The petition caused rifts in the Kwantlen First Nation, which has a registered population of 299 people and seven reserves, the largest of which is 191-hectare McMillan Island on the Fraser River.

Brandon Gabriel, a Kwantlen First Nation member currently living on Vancouver Island, was part of the group supporting the petition. He is a nephew of the current chief.

“I want to see a more accountable form of government,” Mr. Gabriel said last week in an interview.

The chief and councillor Tumia Knott declined an interview request.

Under the Indian Act, First Nations can opt out of regulations to follow a custom or hereditary leadership selection system. There are 618 First Nations in Canada; as of March 2018, 358 of those were under a custom/hereditary system, according to Indigenous Services.

While most of those “custom bands” have developed procedures to handle elections, about 100 were brought under that process without having rules in place and 20 have no elected positions of any kind, Mr. Jago said.
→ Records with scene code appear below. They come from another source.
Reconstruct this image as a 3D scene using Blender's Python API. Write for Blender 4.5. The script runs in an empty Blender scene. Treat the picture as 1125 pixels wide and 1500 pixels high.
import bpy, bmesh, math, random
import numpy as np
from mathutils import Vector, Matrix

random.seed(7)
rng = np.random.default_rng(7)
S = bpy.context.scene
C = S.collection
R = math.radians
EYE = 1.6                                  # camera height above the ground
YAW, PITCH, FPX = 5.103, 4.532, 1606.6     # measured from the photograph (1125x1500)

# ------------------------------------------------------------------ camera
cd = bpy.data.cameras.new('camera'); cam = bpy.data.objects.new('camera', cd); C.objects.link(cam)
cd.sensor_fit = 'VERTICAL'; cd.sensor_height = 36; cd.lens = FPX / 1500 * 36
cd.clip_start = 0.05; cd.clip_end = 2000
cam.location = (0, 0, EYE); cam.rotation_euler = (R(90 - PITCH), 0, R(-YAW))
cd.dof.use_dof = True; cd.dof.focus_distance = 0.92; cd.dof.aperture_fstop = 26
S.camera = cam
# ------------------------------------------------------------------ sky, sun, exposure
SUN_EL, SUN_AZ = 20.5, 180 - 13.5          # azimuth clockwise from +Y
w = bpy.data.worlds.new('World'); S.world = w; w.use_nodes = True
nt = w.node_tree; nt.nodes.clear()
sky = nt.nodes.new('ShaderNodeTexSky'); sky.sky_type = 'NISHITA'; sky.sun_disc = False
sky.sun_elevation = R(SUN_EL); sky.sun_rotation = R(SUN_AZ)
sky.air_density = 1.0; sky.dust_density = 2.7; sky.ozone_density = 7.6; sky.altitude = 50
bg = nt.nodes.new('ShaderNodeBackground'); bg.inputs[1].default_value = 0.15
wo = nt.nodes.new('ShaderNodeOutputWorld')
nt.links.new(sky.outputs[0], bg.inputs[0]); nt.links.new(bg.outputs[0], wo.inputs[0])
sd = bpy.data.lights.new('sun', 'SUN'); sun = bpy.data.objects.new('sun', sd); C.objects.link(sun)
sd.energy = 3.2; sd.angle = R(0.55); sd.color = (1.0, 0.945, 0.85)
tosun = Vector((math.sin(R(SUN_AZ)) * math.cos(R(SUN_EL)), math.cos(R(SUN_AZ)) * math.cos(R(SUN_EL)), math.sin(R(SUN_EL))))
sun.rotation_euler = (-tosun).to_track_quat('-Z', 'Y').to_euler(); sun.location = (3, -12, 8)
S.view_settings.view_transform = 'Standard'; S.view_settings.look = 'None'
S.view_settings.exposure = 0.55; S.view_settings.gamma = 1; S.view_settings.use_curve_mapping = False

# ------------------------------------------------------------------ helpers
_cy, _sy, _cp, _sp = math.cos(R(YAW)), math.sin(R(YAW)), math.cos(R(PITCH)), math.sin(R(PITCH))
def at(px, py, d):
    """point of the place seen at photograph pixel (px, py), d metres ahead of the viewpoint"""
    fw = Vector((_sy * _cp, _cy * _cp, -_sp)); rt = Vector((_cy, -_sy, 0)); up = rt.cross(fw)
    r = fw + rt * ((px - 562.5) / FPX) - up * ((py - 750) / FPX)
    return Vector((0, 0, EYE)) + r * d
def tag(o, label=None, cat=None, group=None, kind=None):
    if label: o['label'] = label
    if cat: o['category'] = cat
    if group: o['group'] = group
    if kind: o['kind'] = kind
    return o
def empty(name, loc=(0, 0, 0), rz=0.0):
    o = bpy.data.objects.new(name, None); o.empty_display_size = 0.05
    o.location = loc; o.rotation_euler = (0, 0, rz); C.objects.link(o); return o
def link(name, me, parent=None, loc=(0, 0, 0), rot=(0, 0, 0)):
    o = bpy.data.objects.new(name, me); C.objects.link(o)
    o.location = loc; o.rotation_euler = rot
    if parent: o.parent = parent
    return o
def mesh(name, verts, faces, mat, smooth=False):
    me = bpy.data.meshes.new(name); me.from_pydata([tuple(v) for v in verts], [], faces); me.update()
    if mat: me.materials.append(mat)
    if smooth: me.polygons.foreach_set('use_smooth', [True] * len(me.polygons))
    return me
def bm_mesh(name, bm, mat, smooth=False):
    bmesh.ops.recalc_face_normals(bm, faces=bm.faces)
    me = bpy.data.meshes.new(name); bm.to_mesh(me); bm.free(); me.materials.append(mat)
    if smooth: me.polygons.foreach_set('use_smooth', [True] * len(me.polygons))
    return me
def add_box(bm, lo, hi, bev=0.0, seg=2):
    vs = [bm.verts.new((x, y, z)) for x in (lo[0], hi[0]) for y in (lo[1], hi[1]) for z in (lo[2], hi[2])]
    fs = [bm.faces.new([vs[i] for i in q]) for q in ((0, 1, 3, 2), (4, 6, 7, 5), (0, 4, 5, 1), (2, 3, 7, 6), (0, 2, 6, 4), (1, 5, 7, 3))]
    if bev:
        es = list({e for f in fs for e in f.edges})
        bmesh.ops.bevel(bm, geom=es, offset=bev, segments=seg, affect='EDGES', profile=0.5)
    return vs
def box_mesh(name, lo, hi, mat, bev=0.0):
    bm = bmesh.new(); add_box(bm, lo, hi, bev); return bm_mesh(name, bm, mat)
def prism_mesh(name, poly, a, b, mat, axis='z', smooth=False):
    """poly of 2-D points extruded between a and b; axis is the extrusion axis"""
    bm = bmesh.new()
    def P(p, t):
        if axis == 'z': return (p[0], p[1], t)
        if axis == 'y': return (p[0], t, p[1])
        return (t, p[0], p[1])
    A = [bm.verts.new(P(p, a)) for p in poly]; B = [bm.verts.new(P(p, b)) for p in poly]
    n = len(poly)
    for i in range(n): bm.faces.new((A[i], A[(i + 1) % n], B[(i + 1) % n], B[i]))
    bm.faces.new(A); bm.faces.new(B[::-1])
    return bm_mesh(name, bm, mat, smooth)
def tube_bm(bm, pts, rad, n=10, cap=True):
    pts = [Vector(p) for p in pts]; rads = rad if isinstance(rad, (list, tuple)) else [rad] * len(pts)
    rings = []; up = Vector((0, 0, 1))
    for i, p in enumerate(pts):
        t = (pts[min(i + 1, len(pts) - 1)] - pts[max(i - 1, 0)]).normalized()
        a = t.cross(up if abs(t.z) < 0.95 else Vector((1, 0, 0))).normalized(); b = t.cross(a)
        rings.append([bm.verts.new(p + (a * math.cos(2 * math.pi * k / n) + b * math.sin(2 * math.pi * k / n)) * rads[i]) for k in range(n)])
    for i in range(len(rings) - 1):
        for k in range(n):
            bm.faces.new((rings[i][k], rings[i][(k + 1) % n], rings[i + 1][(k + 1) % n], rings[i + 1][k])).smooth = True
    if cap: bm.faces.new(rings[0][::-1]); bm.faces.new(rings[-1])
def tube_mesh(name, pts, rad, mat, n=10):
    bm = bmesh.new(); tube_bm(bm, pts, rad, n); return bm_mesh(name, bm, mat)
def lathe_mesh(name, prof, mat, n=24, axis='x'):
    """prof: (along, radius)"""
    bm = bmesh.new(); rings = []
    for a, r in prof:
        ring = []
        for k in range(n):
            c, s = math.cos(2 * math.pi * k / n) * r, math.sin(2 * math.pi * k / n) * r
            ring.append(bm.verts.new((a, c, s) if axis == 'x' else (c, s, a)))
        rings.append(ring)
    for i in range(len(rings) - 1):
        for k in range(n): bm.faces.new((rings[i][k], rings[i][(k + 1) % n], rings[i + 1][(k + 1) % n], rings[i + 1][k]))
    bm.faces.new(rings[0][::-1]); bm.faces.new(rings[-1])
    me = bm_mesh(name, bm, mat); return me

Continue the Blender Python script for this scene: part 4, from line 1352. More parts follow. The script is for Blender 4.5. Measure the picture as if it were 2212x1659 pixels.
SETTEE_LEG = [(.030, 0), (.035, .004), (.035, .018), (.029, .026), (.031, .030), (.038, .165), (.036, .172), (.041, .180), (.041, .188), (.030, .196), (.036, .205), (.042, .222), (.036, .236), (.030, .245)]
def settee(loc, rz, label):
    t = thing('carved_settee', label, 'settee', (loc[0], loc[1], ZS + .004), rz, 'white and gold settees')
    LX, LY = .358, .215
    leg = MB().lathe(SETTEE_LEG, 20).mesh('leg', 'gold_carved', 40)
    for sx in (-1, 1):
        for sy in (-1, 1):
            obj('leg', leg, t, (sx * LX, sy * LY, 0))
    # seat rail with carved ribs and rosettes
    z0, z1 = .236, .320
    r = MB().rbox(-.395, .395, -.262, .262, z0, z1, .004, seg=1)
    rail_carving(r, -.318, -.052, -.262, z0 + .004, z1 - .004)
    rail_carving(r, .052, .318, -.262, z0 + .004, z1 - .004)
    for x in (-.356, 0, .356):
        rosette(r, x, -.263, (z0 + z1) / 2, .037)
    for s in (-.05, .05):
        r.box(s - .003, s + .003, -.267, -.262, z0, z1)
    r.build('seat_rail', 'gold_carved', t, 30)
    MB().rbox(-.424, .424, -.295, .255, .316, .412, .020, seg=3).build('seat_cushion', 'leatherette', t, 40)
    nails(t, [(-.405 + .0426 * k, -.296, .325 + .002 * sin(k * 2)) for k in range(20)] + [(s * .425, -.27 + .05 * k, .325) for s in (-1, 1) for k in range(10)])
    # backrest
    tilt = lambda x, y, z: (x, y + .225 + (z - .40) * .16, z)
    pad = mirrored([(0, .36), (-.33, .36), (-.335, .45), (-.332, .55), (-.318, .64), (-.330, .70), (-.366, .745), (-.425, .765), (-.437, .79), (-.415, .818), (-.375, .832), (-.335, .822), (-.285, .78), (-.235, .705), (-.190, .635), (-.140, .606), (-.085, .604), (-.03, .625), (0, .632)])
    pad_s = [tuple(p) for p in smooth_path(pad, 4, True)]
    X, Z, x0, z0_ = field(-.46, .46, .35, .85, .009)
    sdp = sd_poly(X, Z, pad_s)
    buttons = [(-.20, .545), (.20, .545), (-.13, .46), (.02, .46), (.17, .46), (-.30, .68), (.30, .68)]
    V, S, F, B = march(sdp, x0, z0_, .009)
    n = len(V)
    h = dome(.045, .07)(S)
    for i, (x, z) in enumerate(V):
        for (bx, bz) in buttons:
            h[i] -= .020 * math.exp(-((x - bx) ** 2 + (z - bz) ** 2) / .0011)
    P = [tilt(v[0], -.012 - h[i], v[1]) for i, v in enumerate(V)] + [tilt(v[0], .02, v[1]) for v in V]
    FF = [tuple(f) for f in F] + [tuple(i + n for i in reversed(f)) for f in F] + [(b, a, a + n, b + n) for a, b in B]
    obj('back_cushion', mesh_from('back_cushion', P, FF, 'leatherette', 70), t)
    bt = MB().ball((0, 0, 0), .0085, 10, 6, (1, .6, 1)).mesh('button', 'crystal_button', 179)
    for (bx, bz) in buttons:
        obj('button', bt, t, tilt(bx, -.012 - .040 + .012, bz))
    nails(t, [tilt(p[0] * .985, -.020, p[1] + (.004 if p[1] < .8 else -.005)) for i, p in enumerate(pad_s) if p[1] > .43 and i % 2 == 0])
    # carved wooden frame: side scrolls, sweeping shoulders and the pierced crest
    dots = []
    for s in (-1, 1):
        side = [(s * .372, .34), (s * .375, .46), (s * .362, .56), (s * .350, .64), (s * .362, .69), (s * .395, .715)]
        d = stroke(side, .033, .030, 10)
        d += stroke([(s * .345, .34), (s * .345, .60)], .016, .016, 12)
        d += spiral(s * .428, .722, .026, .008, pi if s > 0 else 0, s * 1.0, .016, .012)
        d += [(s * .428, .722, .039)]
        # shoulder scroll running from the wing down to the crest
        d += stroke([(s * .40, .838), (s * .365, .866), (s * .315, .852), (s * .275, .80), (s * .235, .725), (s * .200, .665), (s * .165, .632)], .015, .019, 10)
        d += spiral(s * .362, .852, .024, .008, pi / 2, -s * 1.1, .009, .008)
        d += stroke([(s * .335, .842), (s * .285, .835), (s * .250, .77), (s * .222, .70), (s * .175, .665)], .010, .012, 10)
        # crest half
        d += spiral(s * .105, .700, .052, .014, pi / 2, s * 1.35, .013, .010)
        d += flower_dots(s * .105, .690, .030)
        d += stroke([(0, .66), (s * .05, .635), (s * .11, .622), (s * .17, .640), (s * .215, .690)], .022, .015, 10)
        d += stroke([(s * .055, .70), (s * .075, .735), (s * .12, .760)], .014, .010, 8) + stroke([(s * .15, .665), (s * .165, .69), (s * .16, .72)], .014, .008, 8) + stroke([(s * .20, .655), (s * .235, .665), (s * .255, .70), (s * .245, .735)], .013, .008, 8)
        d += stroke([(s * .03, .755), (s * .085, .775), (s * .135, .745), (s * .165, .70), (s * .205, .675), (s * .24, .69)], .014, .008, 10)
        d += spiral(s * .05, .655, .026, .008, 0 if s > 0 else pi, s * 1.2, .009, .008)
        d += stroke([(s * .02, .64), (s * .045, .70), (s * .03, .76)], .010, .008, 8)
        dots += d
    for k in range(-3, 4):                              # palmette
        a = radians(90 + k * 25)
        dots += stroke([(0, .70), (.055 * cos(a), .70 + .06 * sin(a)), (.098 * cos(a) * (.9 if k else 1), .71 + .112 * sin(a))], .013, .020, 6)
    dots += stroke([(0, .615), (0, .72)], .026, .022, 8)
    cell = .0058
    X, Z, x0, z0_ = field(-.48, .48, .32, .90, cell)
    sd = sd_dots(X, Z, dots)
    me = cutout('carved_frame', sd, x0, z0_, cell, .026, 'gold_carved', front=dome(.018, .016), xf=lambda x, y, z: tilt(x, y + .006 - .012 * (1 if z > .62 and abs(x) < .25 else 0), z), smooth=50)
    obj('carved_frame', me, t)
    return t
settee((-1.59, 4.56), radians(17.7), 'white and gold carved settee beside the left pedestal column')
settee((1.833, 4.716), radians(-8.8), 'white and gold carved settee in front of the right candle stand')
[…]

Without written policies, it’s difficult or impossible to challenge alleged abuses in court, he adds.

“That’s the policy gap. There’s nothing we can legally do. It’s a political situation. If we can’t solve it politically with our chief, the whole system has to fall apart before Ottawa will step in,” he said.

Under federal legislation, the minister for Indigenous Services can order a First Nation operating under a custom system to hold an election.

The last time that happened was in 2010, when Ottawa brought the Algonquins of Barriere Lake First Nation in Quebec under the Indian Act election system after a dispute over a custom code.

Across Canada, First Nations are looking at ways to restore or revitalize leadership and governance systems disrupted by the Indian Act, says Val Napoleon, the Law Foundation Professor of Aboriginal Justice and Governance at the University of Victoria.

“The problem with the Indian Act system and the setting up of bands under that act … is that those are small communities that are part of a larger people. [That system] fractured the larger legal order under which historic leadership and law and systems of accountability existed,” Ms. Napoleon said.

“So you have small groups of people attempting to manage their affairs the best way they can under a terrible system."